Somehow this happened. Magically. And by the time we did it the next morning, it was great. I would actually fuck him again, but only because I know he’s not going to try to choke me out.

Anyway, yeah, I’m just now processing all of this thanks to airport stress and multiple Changs and finally getting the fuck out of that cursed apartment where all I could think about was him after that night. On both counts.

So anyway, long story short, I feel really bad for his next “local girlfriend.” Maybe he already has one? Like, did he just wander home the next morning stinking of sex and slap her across the face and tell her to shut up when she asked questions? That’s horrible. What a terrible thought.

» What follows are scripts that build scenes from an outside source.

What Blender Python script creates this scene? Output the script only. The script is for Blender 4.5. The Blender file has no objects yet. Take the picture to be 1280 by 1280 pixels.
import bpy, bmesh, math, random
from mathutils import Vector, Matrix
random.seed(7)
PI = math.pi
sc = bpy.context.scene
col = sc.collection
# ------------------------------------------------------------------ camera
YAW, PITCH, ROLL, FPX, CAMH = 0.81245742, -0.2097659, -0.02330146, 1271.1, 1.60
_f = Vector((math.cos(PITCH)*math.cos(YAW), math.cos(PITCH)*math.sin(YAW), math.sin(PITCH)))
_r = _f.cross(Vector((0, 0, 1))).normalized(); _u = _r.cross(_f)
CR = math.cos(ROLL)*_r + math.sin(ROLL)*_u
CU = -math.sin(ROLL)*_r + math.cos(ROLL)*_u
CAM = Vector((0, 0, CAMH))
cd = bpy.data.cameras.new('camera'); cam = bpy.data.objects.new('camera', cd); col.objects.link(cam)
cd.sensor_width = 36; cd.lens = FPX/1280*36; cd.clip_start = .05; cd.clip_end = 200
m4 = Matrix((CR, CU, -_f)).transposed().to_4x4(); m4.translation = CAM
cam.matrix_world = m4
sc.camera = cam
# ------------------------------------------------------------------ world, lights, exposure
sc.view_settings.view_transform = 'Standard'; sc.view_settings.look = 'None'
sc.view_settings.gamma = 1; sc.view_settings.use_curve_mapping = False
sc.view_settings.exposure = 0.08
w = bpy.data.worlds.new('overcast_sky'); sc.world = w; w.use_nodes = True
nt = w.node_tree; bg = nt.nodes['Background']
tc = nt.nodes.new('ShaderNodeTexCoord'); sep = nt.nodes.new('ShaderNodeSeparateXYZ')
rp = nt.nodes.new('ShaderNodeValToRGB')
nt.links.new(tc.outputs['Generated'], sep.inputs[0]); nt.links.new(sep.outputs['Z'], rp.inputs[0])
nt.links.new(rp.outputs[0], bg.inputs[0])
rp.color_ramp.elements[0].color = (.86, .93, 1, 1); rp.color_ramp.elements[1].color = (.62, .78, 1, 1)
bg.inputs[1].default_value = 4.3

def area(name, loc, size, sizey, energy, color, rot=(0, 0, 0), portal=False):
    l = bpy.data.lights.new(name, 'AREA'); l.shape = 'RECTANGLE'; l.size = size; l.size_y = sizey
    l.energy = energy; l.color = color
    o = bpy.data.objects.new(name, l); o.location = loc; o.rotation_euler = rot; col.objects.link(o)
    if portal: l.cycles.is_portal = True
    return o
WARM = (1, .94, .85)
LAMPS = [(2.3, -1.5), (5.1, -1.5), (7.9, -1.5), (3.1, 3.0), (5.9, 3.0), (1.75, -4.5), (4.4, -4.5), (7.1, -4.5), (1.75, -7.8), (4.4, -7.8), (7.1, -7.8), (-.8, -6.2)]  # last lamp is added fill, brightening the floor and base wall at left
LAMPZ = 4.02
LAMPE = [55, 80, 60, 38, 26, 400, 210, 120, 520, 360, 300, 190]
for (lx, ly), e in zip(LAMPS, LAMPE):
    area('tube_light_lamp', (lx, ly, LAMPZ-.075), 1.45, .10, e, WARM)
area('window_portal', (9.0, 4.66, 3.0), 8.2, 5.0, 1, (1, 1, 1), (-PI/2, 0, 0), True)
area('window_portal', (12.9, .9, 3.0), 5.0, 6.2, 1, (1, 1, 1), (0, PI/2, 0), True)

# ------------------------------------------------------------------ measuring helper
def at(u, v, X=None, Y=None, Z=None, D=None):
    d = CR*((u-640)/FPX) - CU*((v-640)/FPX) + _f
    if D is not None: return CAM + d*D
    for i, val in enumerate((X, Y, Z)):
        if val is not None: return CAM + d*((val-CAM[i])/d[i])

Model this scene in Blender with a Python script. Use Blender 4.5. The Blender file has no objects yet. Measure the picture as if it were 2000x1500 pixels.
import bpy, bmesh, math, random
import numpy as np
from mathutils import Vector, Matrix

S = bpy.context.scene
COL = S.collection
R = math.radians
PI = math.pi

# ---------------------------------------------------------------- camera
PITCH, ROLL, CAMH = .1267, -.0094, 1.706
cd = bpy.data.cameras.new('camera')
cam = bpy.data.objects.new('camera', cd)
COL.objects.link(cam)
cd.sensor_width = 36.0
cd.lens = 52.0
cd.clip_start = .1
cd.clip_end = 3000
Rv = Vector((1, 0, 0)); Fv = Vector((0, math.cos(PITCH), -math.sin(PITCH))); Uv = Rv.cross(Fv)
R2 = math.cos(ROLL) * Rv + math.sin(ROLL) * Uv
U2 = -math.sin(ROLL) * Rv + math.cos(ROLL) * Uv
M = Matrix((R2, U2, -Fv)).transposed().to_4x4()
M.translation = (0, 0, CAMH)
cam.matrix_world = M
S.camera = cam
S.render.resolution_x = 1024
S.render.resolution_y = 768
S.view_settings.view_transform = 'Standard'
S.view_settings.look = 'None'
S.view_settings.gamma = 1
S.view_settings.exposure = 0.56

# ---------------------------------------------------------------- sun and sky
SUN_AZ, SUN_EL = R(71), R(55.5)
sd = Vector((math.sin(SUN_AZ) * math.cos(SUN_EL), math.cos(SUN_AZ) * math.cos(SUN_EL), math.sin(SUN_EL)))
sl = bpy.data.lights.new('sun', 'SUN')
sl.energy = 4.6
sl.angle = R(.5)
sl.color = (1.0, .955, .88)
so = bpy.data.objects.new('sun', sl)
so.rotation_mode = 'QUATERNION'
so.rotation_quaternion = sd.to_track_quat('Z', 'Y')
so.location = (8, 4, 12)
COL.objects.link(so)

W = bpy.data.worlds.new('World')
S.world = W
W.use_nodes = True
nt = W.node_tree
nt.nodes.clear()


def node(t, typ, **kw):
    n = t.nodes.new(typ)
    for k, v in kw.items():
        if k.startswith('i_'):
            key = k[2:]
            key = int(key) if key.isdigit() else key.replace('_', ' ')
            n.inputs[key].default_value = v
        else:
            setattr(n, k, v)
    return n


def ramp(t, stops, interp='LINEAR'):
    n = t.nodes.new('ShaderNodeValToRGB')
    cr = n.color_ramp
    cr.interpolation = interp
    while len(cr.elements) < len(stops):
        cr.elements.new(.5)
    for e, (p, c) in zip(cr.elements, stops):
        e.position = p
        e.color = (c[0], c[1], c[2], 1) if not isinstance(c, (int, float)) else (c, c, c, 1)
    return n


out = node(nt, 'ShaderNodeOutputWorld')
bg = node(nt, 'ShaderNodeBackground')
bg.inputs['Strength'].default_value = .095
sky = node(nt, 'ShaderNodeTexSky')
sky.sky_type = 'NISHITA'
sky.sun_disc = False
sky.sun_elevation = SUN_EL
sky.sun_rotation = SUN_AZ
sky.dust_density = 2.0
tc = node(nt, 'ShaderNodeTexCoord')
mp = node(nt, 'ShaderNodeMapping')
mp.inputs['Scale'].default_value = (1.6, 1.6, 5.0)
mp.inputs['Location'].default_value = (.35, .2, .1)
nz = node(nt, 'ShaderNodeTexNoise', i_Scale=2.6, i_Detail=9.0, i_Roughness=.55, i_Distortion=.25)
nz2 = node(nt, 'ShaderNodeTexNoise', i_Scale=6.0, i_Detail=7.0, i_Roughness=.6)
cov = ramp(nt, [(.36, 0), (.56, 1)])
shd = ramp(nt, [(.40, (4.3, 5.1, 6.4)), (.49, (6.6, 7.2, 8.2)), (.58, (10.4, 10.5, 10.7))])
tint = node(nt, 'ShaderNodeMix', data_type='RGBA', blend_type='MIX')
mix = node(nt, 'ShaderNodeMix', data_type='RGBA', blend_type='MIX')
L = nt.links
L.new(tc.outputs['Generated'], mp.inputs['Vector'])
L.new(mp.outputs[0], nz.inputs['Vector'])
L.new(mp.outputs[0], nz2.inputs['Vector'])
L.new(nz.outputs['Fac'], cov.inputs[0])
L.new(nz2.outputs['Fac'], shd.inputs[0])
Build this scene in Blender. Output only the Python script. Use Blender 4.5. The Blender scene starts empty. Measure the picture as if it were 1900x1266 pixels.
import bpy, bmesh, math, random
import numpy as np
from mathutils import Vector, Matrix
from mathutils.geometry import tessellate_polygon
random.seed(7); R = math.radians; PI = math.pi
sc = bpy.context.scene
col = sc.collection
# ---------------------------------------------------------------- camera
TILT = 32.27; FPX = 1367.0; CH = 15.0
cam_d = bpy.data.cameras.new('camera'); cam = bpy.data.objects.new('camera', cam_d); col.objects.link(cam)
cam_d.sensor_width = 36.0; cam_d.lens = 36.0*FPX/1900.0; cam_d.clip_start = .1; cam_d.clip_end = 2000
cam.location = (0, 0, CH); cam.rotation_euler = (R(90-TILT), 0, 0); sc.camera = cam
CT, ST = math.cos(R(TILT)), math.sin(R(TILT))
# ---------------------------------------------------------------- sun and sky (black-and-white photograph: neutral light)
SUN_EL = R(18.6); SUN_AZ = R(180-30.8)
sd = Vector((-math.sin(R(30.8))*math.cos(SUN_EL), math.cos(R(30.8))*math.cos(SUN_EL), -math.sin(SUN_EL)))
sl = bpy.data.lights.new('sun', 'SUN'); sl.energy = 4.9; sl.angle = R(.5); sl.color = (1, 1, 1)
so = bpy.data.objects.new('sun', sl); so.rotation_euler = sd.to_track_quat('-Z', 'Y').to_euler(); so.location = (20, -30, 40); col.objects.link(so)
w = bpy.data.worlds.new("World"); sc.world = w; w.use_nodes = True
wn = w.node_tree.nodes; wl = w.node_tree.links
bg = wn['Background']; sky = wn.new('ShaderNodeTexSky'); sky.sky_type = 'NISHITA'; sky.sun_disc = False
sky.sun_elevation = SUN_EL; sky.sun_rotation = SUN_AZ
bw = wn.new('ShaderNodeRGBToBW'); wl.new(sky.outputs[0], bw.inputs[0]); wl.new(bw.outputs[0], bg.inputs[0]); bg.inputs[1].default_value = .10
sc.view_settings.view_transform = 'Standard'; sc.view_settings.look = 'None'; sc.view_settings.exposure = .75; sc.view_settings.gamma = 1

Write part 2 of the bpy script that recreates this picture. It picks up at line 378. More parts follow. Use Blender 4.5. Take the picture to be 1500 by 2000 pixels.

Yeah I was definitely caught up in the “Look at my Fancy British Trophy” bullshit all week, but now I’m actually sitting here feeling my feelings and thinking about what happened and I’m like… I’m not sure if any of this was actually okay?

Either way, it’s definitely a good thing that I’m not going to see this guy again. I guess it’s a good thing I have so much rage inside of me because he literally slapped me in the face without asking first or discussing it prior when we were fucking and then I just pushed him off me, got on top, and slapped him right back like a fucking psycho bitch! And he was into it! Like another fucking osycho bitch!

Like, what the fuck?

This isn’t who I am!!!!!!

These men out here are crazy. Sex should not be about violence. Sex should be about love and consent and mutual pleasure. Not… whatever the fuck that Big Game Trophy Hunting shit was.

Literally the catchphrase of this entire fucking trip: “Wow, what was that?”

I guess the lesson here is not to fuck random men you meet at the bar because you never know if they’re violent or not. If they are violent, make sure you can Muay Thai them right back? I guess?

I have no idea. I’m just having some thoughts now that I’m temporarily free of my troll.

I need to go check on my flight and see how the delay is progressing. If I have another hour, I’m getting another Chang.

Oh yeah, it’s definitely delayed again.

It’s gonna be a long night. Let’s see if I make my way into the depths of the Indonesian jungle by sunrise.